How to Extract Text From a Scan or Image

  1. Add your file. Drop in a photo, screenshot, or scanned PDF. Images (JPG, PNG, WebP) and multi-page PDFs are both supported.
  2. Pick the document language. Choosing the right language dramatically improves accuracy. You can even combine two (for example English + French) for mixed documents.
  3. Click Extract Text. The first run downloads the language model to your browser (a few seconds); after that it is cached. A progress bar shows recognition page by page.
  4. Copy or download. The recognized text appears in the box below — copy it to the clipboard or download it as a .txt file. Your original file is never modified.

What OCR Is Good At (and Its Limits)

Accuracy is highest on clean, high-contrast documents: a straight 200–300 DPI scan of printed text will usually come back almost perfect. Accuracy drops on blurry phone photos, skewed pages, low light, unusual fonts, or handwriting (Tesseract reads printed text far better than cursive). For the best result, use the sharpest, most level, highest-contrast image you can, and pick the correct language. If a scan is faint, increasing contrast before running OCR helps a lot.

Common Uses

  • Make a scanned PDF searchable: pull the text out of a scan so you can search, quote, or reuse it.
  • Digitize receipts and invoices: get the numbers and vendor details into text you can paste into a spreadsheet.
  • Capture text from a photo: a whiteboard, a book page, a sign, a slide — anything you photographed.
  • Accessibility: convert an image-only document into text a screen reader can announce.

How It Works & Why It's Private

When you click Extract Text, the tool loads the Tesseract OCR engine (WebAssembly) and the language model into your browser. For a PDF, each page is rendered to a canvas locally with pdf.js; for an image it is read directly. Tesseract then analyzes the pixels on your device and returns the recognized characters. The only network traffic is downloading the engine and language files — the same for every user — never your document. You can confirm this on our Proof of Privacy page: load the tool, switch off your network after the model has cached, and OCR still works completely offline.

Frequently Asked Questions

Is my document uploaded for OCR?

No. Recognition runs on your device via WebAssembly. Only the OCR engine and the language model are downloaded from a public CDN — identical for everyone and unrelated to your file. Once cached, OCR even works offline.

Which languages are supported?

The dropdown lists common languages, and Tesseract supports 100+ in total. Choosing the correct language — or a combination for mixed documents — noticeably improves accuracy.

Can it read handwriting?

It is designed for printed text and reads that far more reliably than handwriting. Neat block printing may work; cursive generally will not.

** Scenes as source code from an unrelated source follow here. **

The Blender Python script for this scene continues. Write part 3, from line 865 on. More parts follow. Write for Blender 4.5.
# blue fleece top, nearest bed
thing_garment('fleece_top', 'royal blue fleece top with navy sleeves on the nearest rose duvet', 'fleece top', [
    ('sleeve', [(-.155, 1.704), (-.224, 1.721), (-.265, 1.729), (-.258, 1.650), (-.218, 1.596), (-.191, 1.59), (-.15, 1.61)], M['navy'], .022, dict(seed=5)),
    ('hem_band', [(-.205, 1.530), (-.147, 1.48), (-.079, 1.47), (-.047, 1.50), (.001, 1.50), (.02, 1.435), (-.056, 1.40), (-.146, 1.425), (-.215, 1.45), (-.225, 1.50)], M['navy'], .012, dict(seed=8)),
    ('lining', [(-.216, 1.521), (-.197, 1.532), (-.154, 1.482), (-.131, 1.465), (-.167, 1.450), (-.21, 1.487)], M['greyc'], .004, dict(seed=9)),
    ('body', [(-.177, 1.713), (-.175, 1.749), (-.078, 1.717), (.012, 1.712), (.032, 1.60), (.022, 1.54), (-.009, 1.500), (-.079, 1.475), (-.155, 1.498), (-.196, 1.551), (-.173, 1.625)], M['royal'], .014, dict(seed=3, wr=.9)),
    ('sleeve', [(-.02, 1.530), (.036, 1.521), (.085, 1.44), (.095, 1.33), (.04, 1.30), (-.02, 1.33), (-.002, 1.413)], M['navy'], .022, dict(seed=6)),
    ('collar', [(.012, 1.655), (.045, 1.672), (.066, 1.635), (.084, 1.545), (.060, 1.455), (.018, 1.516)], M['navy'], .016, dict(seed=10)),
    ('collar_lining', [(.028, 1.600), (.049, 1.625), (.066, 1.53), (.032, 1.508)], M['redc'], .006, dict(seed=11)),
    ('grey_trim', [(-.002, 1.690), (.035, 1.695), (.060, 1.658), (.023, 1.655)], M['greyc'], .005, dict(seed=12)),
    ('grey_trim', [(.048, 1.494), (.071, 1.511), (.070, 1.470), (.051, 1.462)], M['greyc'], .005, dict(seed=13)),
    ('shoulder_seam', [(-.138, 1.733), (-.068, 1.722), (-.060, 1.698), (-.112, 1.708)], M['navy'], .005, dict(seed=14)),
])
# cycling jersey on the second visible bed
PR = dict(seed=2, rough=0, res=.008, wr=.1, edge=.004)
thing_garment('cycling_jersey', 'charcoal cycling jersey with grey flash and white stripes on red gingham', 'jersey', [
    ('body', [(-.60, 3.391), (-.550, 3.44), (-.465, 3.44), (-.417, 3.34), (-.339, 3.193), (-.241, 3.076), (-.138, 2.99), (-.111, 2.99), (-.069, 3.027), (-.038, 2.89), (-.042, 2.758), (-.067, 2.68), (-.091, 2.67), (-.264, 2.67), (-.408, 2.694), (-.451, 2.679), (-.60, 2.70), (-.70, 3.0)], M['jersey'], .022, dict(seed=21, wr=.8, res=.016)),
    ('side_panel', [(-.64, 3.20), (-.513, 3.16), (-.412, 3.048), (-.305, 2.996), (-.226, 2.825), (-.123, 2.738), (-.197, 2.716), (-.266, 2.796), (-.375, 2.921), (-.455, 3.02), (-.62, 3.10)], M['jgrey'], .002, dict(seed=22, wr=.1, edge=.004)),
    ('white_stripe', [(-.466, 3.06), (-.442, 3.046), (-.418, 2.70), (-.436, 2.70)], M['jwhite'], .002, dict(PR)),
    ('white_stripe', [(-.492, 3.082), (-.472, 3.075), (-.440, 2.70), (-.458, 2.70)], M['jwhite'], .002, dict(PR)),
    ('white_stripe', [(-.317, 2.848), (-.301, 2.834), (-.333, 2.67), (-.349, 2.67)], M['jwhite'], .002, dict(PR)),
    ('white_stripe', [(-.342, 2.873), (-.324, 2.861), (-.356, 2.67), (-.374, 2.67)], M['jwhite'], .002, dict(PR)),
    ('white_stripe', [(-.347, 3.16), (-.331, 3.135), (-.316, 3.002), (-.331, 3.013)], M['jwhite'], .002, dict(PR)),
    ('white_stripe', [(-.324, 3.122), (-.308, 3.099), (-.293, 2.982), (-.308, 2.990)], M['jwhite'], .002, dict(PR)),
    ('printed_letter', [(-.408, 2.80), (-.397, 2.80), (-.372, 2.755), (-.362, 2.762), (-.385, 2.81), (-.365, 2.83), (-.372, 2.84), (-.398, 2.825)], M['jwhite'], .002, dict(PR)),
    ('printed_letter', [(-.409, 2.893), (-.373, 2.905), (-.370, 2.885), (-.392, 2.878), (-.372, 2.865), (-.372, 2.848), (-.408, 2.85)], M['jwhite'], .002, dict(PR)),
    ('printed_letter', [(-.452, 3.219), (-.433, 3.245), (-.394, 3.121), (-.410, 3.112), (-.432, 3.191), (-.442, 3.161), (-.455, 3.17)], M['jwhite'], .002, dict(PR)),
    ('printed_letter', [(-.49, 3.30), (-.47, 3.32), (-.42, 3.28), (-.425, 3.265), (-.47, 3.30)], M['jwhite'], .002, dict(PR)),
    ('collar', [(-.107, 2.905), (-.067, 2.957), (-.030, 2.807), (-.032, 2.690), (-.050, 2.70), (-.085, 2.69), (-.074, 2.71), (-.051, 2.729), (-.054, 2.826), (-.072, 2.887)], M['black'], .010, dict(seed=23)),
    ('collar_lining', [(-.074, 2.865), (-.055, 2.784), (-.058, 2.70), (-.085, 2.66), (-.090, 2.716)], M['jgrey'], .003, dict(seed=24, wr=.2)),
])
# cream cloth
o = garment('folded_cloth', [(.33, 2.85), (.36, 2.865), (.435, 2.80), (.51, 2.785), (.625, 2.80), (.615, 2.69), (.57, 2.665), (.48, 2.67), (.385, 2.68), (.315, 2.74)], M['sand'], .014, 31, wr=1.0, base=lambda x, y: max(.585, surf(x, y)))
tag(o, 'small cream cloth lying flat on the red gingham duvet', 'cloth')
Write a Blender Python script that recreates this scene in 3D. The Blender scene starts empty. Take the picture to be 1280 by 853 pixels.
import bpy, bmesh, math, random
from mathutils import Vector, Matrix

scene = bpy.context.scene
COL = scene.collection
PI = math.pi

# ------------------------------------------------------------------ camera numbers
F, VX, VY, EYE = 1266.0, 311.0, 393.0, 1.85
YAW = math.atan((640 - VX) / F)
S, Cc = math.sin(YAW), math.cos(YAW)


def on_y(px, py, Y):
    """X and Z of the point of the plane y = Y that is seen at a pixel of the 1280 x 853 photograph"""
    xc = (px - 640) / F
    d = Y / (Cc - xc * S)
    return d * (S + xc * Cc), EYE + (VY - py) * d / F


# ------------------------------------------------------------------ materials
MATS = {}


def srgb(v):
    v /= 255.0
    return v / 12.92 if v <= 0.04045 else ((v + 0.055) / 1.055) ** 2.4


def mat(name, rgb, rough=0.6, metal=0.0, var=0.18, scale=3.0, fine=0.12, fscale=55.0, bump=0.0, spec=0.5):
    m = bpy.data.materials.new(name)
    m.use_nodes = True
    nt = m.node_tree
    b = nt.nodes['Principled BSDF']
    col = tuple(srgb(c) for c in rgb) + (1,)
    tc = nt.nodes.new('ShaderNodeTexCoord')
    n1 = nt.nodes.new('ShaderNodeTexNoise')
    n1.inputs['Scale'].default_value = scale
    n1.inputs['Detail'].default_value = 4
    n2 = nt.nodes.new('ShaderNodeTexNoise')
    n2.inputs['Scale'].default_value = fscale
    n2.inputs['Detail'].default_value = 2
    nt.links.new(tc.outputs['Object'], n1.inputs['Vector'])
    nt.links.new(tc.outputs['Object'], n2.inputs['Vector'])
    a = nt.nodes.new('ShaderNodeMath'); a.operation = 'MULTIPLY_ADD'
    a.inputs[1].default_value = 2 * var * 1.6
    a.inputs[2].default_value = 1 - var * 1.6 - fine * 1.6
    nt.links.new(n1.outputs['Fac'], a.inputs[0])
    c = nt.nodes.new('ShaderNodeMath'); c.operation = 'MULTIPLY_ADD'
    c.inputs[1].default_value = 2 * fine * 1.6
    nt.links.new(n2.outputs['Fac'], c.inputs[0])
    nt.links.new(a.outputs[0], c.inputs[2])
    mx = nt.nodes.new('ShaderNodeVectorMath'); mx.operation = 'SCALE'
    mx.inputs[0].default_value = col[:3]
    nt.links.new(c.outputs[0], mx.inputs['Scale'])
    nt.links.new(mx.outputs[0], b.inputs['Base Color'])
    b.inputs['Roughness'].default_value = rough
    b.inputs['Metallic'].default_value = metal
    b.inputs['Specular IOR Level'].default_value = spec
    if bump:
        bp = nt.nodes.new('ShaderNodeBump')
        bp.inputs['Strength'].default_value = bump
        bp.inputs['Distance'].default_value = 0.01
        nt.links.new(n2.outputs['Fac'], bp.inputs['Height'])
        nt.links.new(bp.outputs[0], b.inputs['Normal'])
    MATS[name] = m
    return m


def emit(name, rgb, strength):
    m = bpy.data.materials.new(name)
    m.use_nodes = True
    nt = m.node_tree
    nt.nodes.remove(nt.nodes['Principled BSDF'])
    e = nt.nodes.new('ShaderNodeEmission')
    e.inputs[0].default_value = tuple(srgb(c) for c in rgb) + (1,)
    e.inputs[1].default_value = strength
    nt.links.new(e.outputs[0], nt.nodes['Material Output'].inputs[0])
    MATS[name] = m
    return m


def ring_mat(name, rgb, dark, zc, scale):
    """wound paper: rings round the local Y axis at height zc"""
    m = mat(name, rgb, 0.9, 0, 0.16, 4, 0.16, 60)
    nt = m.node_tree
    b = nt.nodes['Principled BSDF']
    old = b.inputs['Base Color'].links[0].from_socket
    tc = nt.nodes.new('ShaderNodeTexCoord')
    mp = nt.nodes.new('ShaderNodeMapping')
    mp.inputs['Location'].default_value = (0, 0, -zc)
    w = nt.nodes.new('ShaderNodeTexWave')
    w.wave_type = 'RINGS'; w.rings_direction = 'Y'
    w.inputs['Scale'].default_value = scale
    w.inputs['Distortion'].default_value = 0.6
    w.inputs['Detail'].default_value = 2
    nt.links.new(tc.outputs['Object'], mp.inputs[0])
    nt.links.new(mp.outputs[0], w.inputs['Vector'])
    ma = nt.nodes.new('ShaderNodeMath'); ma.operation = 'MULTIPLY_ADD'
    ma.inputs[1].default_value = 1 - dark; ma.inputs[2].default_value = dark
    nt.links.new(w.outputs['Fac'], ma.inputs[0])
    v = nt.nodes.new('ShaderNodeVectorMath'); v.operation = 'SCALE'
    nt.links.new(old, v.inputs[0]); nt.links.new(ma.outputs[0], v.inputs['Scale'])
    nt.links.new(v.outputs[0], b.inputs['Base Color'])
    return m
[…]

Why is the first run slower?

The first time you use a language, the browser downloads its model (a few megabytes) and caches it. Subsequent runs in the same browser are much faster because the model is already stored locally.

The result has mistakes — how do I improve it?

Use a sharper, higher-contrast, level image, and make sure the selected language matches the document. Straight 200–300 DPI scans give the best results; blurry or skewed photos give the worst.